Pictures stay out of this copy; please retype only the lines from the start of the records through the line with "from mathutils import Vector, Matrix".

### Data in this exercise

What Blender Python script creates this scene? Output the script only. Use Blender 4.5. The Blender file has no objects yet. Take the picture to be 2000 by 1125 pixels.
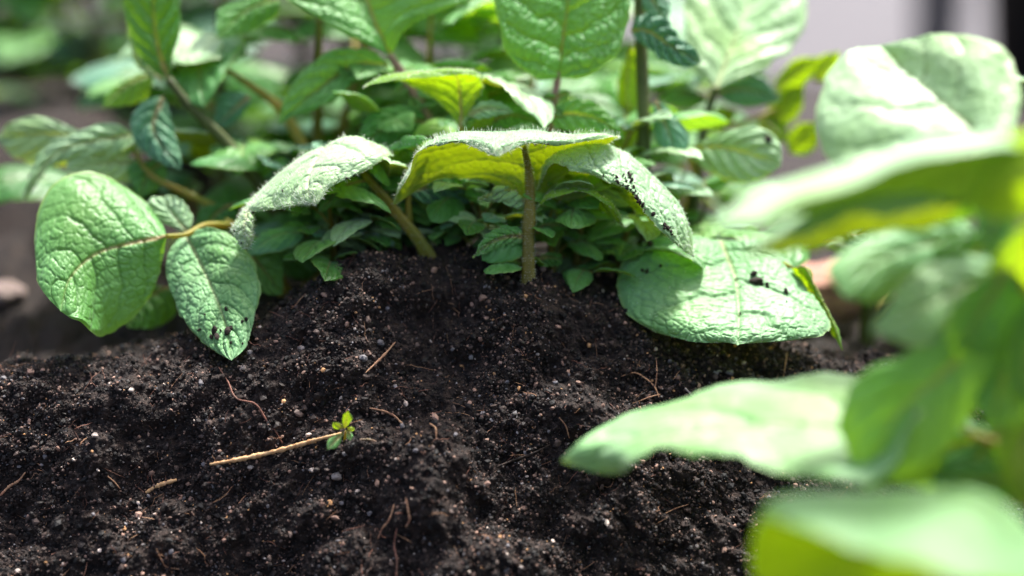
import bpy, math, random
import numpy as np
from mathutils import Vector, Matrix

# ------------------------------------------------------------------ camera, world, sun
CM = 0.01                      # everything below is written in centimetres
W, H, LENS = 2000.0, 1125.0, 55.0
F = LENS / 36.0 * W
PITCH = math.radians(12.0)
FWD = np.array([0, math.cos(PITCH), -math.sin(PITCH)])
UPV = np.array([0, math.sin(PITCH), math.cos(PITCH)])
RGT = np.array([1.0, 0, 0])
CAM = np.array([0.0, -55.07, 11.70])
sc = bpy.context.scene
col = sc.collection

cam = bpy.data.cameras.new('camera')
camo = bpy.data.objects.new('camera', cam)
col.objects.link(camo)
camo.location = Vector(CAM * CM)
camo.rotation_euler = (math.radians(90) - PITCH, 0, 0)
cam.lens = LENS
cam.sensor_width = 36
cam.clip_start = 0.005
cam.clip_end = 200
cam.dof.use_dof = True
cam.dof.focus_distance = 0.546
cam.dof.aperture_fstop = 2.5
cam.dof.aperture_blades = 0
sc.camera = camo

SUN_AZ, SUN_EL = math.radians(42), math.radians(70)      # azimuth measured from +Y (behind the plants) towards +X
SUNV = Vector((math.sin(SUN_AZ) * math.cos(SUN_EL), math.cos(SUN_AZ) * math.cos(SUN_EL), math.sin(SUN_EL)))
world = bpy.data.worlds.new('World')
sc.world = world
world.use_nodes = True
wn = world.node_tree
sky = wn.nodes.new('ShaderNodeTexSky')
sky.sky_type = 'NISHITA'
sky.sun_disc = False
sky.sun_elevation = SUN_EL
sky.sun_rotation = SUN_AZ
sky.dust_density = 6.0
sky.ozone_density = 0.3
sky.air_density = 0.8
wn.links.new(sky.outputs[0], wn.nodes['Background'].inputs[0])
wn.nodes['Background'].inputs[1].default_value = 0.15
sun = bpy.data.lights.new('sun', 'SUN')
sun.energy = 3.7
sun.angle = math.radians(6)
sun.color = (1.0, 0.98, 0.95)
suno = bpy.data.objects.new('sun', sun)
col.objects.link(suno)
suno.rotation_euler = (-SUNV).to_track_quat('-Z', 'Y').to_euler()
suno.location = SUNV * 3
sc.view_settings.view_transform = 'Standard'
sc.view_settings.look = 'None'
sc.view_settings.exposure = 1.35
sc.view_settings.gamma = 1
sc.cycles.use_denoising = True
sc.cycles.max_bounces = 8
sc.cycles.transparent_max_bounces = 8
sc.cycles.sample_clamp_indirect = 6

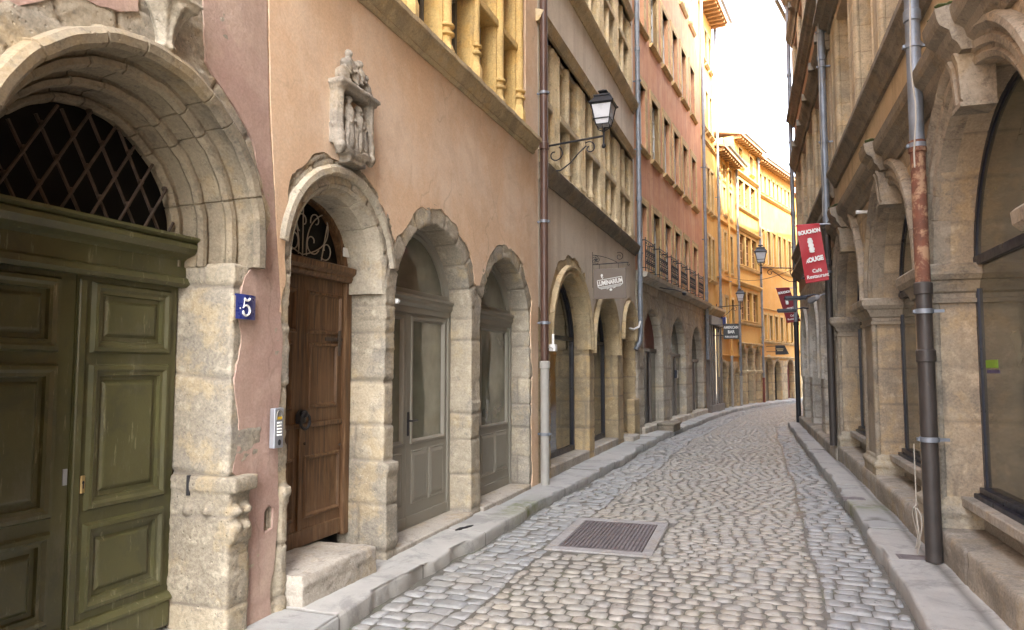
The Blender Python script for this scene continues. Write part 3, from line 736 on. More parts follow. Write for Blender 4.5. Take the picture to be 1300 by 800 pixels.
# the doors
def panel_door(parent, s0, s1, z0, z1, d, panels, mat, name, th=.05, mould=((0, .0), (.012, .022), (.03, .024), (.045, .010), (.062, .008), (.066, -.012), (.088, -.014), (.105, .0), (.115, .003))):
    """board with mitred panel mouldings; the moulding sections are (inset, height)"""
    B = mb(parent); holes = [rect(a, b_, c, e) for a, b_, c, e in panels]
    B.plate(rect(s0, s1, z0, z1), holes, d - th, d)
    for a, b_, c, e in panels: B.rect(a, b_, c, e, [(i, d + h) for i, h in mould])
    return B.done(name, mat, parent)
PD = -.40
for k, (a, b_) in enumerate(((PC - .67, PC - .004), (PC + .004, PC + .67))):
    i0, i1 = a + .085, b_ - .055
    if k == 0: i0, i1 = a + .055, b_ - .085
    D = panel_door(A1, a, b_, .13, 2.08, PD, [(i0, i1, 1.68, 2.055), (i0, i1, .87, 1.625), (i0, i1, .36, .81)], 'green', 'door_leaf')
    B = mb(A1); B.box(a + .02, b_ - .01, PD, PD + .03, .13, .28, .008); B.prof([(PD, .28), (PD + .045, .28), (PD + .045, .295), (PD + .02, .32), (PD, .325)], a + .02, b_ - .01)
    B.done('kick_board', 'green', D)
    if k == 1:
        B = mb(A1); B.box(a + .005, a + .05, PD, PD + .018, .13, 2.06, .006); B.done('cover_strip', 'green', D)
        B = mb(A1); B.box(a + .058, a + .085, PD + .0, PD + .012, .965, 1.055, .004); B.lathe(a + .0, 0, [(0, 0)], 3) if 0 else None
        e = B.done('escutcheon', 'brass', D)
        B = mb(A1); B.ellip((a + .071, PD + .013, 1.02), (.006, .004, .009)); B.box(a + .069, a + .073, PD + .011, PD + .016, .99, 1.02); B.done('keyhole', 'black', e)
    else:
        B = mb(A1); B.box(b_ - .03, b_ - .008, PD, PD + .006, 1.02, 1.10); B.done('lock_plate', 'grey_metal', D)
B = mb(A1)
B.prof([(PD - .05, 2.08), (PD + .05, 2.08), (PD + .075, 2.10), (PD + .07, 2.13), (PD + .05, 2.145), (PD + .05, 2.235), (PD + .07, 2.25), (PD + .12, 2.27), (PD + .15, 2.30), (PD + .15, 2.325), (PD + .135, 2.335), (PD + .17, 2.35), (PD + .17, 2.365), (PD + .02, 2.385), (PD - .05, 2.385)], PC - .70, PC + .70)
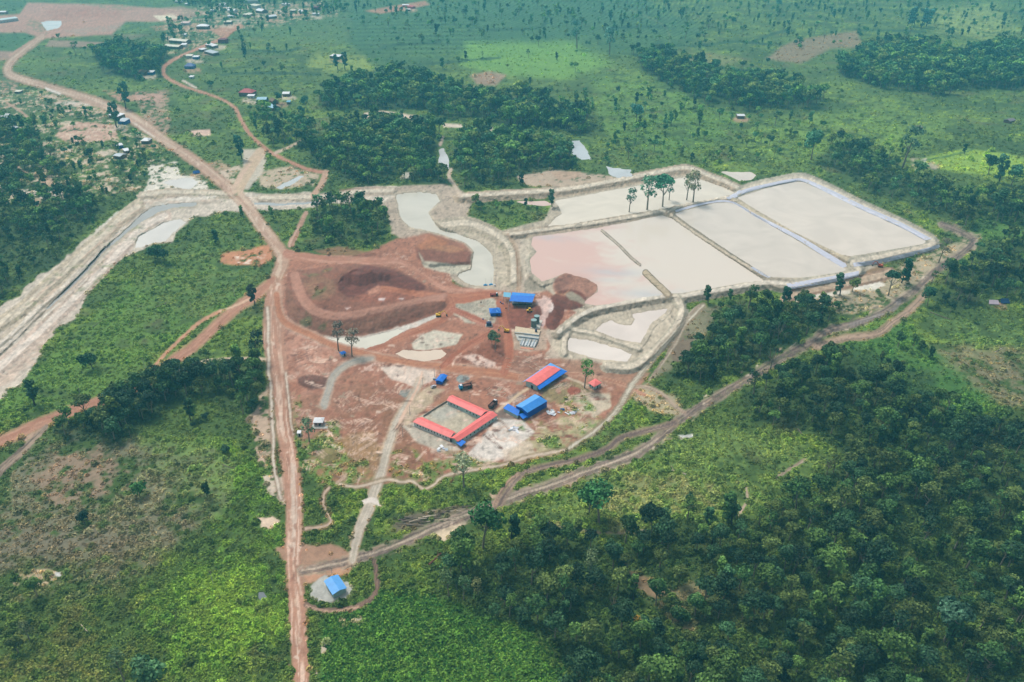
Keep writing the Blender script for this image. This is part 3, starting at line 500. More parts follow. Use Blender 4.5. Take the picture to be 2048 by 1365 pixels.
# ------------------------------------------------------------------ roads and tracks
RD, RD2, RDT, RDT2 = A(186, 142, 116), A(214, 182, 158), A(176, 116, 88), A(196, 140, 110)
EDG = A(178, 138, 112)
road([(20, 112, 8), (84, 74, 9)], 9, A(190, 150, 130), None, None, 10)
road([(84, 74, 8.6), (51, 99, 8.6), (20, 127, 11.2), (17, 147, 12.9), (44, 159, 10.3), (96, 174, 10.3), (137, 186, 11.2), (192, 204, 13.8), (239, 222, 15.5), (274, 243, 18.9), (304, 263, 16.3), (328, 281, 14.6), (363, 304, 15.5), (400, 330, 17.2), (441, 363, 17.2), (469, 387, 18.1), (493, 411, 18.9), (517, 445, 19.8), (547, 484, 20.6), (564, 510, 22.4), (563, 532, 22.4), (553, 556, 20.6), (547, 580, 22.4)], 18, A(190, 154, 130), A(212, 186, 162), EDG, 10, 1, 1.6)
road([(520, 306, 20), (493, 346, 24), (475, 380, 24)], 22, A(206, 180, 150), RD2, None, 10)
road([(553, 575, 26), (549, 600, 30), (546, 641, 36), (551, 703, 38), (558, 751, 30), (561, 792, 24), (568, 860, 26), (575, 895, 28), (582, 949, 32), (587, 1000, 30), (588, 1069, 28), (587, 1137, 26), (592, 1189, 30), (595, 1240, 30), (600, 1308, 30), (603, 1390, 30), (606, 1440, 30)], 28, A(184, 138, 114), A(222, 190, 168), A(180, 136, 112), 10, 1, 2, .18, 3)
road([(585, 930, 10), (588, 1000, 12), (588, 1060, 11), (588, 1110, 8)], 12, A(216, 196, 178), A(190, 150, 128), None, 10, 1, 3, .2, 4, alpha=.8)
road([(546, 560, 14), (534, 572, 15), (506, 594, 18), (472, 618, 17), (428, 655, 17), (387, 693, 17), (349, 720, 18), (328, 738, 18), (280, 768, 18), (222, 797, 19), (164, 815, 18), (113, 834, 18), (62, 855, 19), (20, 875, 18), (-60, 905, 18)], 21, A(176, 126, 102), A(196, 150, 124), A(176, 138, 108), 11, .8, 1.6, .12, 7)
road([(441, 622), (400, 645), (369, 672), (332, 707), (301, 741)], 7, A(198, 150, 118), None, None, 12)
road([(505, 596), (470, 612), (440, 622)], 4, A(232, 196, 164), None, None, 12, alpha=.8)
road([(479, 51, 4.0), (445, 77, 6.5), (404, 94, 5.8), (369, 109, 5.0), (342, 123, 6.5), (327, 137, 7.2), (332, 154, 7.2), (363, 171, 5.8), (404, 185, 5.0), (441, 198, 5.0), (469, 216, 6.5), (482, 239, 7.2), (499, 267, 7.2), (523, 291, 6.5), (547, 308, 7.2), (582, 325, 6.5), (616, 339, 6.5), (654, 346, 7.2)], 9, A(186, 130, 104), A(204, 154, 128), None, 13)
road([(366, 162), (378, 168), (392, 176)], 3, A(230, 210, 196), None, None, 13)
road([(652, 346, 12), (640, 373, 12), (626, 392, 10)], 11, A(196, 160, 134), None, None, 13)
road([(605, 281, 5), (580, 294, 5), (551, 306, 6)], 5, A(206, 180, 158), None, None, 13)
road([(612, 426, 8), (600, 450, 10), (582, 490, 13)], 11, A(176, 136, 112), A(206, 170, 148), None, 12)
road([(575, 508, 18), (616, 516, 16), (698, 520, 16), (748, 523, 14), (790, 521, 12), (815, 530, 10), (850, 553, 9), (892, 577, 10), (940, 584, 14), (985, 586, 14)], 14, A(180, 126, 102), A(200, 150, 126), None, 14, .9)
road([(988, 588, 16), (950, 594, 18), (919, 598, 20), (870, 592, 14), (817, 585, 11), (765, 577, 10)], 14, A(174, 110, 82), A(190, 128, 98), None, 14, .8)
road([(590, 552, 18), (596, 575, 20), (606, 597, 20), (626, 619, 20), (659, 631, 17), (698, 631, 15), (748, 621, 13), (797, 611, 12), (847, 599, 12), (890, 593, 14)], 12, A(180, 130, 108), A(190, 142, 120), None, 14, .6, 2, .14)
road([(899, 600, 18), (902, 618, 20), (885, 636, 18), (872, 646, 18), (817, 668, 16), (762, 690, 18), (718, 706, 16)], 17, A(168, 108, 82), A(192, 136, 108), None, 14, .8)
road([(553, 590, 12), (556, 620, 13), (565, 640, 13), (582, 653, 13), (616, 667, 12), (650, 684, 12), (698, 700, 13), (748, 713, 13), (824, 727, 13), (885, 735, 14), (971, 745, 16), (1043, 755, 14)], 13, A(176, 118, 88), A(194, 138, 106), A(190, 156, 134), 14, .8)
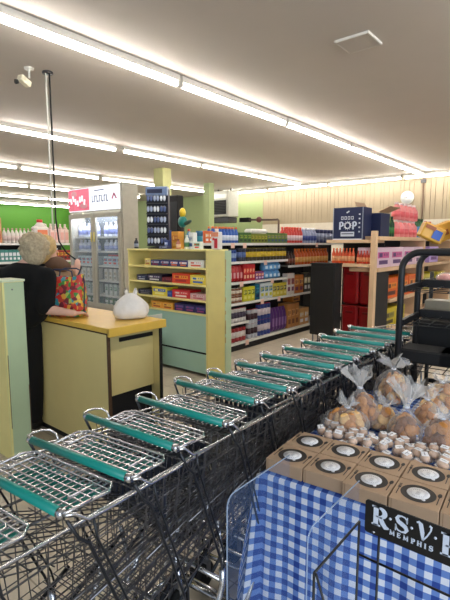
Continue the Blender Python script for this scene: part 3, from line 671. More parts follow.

######

**Solution for this task**
What Blender Python script creates this scene? Output the script only. Use Blender 4.5. The Blender file has no objects yet. Take the picture to be 2000 by 1125 pixels.
import bpy, math, random
import numpy as np
from mathutils import Vector, Matrix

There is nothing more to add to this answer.